In football, everything is as level as you can make it. If one team is not allowed to clip, the other team is not allowed to do so. If one team has four plays to make a first down, the other team doesn’t get six attempts. From this, too many Christians have concluded that if the Pharisees don’t get to call Jesus demon-possessed, then we shouldn’t be able to call the man living among the tombs demon-possessed. But in warfare, and in life, there is a little matter called the truth. And there is also an important question about whether or not there is a condition of war. Deception is in war what killing is in war.


Saul sinned by believing lies about David. The wicked men who sought David’s life in this incident were characterized by their lies (v. 12). So how was it God’s deliverance that enabled David to get away by means of deception and trickery?

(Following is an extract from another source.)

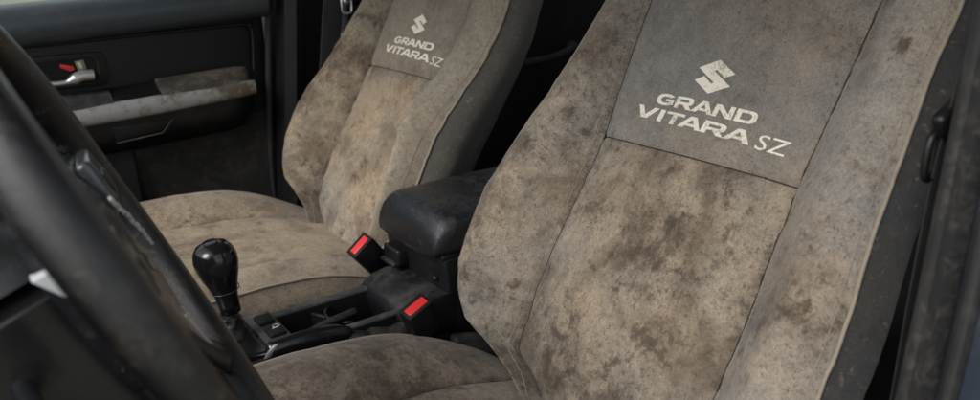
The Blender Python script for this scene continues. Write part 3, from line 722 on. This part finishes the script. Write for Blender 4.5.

In a state of peace, lying is a great evil. The lake of fire is reserved for liars (Rev. 21:8). We are told not to lie to one another (Col. 3:9). We are commanded not to bear false witness against our neighbor (Ex. 20:16). But in this fallen world, some people so behave (by their lies) as to forfeit their right to the truth.

In a condition of war, deception is not the kind of lying we just noted. It is not a sin to paint your tank to look like a bush when it is in fact not a bush. But you are deceiving the enemy pilots . . . The Hebrew midwives liked to Pharaoh, and so God greatly blessed them (Ex. 1:17-19). Rahab hid the spies, sent them out another way than she said she did, and James tells us that this deception was what vindicated her faith as true and living faith (Jas. 2:25). In her case, faith without such a deception would have been dead. David pretended to be mad when he was not (1 Sam. 21:15). God told Joshua to deceive the soldiers of Ai with a fake retreat (Josh. 8:1-2). We could make a very long list if we wished. We want to be righteous, not over-scrupulous.

The issue is God’s law. Those who won’t deceive when God’s law requires it are likely to be the same ones who will lie when His law forbids it.